GOAL:
Below are entries. Copy exactly the lines running from the line that holds "by 1568 pixels." to the line that holds "RNG = np.random.RandomState(11)", with both ends included.

DATA:
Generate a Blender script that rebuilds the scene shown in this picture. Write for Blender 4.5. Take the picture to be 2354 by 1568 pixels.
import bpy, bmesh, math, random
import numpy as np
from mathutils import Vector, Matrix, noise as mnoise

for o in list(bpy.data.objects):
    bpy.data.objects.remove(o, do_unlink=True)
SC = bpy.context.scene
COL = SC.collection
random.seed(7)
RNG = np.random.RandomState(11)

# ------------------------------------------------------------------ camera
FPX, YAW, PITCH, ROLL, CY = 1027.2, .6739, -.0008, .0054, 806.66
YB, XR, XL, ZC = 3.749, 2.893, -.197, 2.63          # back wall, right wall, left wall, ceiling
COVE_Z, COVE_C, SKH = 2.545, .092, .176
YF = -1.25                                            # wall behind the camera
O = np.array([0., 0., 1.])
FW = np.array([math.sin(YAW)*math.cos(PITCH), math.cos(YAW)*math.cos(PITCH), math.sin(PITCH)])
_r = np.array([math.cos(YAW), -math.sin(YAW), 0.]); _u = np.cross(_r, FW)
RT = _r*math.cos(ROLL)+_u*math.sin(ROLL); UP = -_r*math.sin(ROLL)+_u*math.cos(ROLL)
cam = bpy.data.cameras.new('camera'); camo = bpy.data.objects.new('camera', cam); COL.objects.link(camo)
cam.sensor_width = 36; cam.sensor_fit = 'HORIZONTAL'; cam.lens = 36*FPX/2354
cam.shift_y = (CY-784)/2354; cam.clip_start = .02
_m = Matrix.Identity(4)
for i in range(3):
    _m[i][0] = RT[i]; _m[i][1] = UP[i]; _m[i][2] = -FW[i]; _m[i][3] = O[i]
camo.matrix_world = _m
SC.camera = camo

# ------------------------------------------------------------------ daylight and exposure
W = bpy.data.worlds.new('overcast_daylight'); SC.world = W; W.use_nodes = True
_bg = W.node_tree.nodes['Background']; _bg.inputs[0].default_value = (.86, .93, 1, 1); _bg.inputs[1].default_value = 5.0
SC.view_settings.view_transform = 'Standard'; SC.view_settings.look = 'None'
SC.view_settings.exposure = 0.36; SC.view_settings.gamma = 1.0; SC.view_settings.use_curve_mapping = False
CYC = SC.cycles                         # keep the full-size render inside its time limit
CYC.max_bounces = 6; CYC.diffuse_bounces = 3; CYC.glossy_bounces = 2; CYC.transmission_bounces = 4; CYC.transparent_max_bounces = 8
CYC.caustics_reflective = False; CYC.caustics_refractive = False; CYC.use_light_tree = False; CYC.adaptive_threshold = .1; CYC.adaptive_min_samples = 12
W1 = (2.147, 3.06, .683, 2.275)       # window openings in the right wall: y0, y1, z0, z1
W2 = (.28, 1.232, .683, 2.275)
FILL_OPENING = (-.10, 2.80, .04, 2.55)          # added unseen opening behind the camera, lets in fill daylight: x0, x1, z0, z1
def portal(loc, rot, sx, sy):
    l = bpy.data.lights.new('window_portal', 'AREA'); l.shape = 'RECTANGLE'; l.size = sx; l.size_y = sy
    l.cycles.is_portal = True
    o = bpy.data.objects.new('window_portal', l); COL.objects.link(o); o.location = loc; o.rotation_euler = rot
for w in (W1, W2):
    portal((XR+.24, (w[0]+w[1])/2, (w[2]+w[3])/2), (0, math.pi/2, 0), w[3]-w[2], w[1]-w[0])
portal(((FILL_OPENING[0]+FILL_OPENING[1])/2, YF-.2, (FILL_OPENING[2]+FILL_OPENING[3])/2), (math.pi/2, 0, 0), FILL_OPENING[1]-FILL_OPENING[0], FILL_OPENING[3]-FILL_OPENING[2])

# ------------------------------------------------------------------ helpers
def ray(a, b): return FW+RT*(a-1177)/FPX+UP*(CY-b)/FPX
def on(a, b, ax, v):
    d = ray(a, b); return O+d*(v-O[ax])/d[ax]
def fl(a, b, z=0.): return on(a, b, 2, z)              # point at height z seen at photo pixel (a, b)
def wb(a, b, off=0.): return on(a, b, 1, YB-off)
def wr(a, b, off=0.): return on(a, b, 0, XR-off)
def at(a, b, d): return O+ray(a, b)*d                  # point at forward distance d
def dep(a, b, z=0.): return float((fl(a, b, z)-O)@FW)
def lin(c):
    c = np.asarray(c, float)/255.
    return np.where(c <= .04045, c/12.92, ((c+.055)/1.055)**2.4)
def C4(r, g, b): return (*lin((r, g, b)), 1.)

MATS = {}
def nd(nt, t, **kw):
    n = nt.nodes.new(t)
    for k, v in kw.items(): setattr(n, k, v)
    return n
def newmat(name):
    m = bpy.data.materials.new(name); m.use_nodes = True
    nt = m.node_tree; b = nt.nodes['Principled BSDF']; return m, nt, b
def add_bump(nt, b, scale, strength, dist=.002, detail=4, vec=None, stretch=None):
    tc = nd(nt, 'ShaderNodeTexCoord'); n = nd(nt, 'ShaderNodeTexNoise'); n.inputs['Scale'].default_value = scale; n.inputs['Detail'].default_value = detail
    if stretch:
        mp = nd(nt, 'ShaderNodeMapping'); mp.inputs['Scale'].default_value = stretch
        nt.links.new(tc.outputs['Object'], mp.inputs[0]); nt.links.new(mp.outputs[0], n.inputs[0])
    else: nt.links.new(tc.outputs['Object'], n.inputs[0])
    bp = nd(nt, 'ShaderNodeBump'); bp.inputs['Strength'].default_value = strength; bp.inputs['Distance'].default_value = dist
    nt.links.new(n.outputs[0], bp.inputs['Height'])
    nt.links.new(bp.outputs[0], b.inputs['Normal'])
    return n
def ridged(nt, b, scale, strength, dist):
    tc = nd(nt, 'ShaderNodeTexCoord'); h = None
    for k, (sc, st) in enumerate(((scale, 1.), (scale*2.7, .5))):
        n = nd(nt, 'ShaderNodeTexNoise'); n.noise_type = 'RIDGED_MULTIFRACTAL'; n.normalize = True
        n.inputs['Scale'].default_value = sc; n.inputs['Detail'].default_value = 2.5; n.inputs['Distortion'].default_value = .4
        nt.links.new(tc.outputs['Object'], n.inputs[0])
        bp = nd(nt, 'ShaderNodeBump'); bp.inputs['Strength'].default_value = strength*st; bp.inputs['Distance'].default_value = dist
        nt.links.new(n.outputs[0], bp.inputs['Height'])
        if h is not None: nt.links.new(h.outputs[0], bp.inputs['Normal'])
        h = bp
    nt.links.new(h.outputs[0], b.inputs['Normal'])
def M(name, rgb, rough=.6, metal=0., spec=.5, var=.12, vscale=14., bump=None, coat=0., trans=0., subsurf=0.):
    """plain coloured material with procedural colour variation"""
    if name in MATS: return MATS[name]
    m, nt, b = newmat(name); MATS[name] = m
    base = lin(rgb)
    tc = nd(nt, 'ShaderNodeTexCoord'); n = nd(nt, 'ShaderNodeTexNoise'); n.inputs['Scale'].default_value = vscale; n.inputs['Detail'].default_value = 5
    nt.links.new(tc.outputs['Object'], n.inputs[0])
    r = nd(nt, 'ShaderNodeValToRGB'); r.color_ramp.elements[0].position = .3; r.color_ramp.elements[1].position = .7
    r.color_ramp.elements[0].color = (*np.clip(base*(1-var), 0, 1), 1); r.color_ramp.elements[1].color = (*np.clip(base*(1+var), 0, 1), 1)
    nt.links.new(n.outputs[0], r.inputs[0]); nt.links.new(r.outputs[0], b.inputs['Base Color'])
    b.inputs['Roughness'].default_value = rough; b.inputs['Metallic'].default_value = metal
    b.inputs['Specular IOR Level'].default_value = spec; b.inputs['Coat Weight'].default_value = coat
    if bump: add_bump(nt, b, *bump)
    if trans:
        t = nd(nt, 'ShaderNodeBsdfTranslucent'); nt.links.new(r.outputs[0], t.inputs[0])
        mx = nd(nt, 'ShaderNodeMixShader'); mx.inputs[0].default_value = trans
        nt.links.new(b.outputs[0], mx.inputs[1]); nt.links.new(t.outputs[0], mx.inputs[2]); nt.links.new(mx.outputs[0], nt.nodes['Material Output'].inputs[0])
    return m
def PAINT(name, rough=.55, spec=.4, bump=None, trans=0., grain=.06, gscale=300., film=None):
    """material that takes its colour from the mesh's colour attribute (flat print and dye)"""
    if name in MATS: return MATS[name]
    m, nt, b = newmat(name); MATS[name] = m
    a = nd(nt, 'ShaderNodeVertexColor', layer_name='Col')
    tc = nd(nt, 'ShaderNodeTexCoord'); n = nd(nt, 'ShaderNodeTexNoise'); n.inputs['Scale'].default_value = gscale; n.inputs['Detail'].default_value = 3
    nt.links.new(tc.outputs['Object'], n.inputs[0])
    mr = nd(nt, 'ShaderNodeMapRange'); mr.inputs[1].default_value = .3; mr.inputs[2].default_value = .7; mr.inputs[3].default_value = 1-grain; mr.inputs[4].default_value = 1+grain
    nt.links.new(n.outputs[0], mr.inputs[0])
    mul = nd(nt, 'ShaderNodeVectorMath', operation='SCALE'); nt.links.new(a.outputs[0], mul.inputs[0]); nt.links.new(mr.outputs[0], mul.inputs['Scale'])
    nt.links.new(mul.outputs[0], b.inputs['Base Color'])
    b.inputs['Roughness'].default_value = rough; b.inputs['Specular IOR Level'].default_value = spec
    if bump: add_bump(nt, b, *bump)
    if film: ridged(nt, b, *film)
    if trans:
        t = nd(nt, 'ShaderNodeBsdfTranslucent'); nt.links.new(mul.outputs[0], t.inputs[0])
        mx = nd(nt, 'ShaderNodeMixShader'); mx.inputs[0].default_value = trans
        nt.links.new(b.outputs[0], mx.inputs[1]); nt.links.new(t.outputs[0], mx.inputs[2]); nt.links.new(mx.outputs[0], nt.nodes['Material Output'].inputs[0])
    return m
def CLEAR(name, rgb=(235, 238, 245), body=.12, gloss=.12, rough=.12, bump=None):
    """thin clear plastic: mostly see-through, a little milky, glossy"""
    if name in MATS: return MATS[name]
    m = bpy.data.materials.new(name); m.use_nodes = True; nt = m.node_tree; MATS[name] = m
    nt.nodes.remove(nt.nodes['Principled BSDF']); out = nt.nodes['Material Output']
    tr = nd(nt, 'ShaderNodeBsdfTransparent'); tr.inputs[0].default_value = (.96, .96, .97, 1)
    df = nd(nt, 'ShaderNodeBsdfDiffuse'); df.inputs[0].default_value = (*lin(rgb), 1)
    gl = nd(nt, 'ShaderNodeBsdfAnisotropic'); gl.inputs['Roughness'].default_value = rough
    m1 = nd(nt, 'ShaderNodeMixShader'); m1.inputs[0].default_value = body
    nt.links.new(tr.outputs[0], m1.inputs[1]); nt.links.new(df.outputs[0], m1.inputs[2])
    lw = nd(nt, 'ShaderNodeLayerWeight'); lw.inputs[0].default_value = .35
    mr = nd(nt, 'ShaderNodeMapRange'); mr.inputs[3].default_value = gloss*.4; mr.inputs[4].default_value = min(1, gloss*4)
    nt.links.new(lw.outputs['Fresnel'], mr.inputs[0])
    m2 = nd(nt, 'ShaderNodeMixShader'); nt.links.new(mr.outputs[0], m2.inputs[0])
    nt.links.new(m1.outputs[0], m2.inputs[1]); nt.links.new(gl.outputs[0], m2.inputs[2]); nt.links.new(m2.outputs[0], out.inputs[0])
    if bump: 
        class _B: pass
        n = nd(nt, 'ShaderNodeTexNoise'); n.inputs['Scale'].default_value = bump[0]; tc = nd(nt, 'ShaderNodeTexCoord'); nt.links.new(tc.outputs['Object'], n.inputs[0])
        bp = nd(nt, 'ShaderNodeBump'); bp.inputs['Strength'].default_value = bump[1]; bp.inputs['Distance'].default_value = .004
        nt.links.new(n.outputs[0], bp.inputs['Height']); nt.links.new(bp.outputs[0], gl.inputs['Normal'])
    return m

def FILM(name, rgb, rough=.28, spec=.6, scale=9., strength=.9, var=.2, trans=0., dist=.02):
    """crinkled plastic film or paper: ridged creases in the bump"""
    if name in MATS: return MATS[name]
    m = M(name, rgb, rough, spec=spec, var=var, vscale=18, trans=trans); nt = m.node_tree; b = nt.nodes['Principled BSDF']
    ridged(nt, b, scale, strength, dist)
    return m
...
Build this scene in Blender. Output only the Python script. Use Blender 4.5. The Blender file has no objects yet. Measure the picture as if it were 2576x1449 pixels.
--
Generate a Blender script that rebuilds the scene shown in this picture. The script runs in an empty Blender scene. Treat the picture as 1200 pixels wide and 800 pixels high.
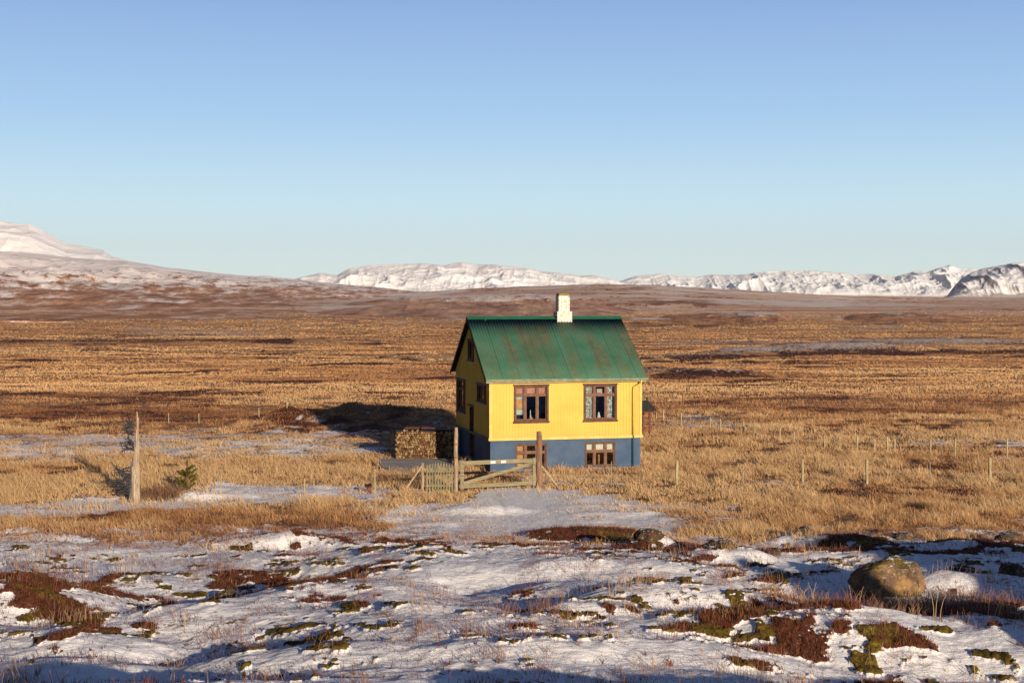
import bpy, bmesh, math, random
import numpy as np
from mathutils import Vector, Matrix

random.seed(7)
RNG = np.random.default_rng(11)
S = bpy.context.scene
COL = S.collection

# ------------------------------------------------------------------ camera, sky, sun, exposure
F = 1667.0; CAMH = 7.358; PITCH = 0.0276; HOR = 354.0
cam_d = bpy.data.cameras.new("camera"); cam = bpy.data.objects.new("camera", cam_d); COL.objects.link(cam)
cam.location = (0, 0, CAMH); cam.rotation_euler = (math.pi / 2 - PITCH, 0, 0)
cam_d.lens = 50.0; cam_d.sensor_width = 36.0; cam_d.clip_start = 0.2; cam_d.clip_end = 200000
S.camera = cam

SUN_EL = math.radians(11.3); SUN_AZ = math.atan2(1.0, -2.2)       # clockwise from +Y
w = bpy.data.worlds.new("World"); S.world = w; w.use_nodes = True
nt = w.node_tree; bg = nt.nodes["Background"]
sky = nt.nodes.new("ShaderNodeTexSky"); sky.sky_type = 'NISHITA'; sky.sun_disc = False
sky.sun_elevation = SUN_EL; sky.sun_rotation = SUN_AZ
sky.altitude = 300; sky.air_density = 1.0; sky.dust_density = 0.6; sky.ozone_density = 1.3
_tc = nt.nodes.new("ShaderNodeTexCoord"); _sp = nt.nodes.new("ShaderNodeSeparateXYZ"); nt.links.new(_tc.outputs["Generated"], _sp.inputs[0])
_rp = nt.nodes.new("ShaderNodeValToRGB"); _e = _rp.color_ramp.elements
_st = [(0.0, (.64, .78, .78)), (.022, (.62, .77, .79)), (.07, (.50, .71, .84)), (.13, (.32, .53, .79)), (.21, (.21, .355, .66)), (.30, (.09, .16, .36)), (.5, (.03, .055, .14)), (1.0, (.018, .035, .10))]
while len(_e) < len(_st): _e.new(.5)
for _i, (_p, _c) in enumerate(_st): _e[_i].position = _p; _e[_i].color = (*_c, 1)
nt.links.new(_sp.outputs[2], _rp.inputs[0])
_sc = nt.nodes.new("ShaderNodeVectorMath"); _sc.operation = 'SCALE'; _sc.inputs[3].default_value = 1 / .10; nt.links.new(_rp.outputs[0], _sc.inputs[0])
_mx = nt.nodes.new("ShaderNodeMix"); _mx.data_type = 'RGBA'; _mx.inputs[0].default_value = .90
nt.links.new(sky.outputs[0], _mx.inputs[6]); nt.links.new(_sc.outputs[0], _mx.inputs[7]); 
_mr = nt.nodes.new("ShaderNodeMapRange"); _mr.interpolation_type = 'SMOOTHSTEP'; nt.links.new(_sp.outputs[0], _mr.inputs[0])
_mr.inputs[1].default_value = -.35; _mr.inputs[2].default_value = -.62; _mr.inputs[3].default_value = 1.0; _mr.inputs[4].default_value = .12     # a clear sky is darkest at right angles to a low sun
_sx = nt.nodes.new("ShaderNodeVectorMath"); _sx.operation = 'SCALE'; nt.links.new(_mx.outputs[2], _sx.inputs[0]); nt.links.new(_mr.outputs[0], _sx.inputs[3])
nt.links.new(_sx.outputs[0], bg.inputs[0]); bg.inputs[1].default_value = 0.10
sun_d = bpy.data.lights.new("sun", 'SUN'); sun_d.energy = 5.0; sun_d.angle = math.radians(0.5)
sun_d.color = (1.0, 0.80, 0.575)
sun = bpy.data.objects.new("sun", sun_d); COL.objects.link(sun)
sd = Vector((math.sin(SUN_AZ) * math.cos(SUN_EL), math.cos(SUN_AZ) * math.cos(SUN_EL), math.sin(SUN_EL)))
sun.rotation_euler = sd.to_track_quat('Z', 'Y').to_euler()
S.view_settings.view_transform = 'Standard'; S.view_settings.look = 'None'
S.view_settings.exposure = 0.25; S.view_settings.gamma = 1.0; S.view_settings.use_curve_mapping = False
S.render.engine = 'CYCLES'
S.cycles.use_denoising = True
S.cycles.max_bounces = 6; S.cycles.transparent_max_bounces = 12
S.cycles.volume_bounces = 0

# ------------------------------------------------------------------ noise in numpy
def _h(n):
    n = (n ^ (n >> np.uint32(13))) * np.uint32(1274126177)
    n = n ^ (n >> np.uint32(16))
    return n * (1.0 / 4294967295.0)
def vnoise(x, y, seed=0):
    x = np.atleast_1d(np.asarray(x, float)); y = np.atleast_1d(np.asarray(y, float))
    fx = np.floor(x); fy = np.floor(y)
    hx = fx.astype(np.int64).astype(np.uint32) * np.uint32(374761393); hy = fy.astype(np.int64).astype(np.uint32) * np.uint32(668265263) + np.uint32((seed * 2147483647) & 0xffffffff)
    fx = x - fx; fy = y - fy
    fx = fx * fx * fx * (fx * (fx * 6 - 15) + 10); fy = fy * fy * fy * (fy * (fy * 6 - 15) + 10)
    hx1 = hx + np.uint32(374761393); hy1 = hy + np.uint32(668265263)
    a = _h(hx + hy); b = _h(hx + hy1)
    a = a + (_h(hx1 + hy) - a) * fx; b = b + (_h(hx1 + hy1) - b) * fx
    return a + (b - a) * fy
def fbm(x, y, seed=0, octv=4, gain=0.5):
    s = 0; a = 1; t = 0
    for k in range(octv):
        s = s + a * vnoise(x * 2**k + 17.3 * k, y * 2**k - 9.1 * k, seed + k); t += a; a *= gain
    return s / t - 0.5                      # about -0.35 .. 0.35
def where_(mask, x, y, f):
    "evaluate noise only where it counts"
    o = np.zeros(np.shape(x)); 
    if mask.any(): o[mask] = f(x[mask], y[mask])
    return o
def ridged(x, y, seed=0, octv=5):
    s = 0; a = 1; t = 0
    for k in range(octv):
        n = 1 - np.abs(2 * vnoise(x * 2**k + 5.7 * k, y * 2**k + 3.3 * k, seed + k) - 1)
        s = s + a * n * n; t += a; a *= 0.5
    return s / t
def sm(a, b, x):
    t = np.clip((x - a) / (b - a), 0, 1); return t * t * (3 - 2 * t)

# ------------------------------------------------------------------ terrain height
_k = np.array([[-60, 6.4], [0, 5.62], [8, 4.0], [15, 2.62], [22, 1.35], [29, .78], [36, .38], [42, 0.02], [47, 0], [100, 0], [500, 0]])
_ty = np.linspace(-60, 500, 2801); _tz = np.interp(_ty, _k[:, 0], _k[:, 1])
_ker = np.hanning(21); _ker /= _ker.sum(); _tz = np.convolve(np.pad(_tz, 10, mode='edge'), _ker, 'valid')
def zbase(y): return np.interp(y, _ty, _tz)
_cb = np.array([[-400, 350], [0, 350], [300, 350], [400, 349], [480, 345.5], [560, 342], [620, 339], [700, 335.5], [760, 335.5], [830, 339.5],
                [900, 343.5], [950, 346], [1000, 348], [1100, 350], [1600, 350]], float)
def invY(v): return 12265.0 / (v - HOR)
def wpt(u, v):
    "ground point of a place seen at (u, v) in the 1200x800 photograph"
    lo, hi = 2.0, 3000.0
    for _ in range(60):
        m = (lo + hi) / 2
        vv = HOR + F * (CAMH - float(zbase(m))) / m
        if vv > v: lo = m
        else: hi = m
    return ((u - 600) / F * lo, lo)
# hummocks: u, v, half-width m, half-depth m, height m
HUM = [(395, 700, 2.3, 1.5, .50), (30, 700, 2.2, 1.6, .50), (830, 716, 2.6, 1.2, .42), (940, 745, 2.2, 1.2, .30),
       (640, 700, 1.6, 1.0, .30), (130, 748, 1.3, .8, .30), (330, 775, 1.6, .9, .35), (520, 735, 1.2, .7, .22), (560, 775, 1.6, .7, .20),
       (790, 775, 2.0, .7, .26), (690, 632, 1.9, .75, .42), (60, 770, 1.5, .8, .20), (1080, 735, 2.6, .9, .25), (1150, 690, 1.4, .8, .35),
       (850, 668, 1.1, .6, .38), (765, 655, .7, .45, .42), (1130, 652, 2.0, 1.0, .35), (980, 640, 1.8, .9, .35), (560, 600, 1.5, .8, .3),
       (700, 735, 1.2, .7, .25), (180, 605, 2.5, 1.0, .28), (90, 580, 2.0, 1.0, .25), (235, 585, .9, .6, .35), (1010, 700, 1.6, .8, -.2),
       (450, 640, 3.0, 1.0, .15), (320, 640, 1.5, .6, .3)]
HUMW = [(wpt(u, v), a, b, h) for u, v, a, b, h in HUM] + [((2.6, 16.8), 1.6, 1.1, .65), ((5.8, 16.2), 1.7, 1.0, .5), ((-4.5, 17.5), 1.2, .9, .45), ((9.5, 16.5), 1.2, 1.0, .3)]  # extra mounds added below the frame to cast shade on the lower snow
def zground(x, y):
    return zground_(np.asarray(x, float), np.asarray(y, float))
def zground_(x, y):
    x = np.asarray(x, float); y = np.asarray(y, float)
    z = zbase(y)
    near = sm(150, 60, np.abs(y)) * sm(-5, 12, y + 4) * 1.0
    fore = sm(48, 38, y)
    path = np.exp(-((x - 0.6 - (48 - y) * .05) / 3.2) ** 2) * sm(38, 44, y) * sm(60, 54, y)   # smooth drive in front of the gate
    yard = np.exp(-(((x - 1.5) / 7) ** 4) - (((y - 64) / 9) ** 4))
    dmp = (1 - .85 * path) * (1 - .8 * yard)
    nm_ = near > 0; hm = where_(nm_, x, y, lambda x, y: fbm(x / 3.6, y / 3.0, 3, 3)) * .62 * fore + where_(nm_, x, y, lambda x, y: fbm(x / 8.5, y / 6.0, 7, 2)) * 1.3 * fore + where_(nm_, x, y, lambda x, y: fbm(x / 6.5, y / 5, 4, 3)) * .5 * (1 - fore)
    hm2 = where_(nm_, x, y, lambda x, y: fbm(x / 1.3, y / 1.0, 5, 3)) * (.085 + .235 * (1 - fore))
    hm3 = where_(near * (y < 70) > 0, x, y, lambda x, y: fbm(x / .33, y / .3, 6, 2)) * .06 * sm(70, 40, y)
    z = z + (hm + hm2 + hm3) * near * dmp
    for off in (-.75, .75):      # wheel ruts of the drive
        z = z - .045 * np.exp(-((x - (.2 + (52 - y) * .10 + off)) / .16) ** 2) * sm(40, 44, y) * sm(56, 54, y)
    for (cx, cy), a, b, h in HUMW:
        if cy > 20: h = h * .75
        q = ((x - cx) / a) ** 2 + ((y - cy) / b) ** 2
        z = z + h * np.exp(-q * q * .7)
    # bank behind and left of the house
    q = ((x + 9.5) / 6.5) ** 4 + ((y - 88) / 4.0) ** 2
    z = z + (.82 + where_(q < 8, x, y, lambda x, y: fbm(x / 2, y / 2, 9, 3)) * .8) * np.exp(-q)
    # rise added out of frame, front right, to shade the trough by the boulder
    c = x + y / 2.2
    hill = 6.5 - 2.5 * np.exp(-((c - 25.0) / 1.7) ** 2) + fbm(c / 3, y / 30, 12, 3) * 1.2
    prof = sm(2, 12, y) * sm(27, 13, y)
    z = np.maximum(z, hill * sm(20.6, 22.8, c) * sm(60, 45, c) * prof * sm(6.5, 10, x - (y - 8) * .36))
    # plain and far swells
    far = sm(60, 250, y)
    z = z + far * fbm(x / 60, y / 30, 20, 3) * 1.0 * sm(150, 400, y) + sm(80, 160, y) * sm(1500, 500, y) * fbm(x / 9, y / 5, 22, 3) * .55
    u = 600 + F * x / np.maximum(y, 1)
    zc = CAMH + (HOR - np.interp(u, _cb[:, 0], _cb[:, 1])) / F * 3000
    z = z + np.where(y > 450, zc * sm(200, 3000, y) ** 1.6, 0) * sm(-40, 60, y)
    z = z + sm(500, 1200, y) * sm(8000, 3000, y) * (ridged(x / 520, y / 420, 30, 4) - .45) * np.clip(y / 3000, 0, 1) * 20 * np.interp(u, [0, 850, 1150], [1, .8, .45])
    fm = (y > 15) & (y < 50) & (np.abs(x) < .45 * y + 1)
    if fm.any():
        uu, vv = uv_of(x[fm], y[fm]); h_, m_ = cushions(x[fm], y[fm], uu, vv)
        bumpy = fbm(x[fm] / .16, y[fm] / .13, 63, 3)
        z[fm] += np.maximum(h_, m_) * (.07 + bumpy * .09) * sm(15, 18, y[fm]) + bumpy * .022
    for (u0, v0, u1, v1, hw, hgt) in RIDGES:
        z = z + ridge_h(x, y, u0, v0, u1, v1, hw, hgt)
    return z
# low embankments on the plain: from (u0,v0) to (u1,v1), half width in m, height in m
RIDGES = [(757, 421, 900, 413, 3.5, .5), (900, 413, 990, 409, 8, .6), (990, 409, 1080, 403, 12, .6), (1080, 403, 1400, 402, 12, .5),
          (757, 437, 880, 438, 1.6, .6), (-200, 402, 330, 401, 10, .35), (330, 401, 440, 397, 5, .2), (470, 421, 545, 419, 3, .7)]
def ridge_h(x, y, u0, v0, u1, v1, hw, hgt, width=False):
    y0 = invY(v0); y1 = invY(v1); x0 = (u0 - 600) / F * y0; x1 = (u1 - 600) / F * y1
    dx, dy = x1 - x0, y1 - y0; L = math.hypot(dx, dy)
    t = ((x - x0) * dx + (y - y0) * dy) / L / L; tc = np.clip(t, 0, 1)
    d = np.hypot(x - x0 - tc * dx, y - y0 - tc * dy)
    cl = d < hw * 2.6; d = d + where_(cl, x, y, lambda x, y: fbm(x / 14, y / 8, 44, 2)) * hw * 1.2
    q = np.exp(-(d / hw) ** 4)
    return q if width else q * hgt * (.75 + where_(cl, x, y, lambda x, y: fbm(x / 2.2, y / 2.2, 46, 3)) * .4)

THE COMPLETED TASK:
Generate a Blender script that rebuilds the scene shown in this picture. Write for Blender 4.5. Take the picture to be 2354 by 1568 pixels.
import bpy, bmesh, math, random
import numpy as np
from mathutils import Vector, Matrix, noise as mnoise

for o in list(bpy.data.objects):
    bpy.data.objects.remove(o, do_unlink=True)
SC = bpy.context.scene
COL = SC.collection
random.seed(7)
RNG = np.random.RandomState(11)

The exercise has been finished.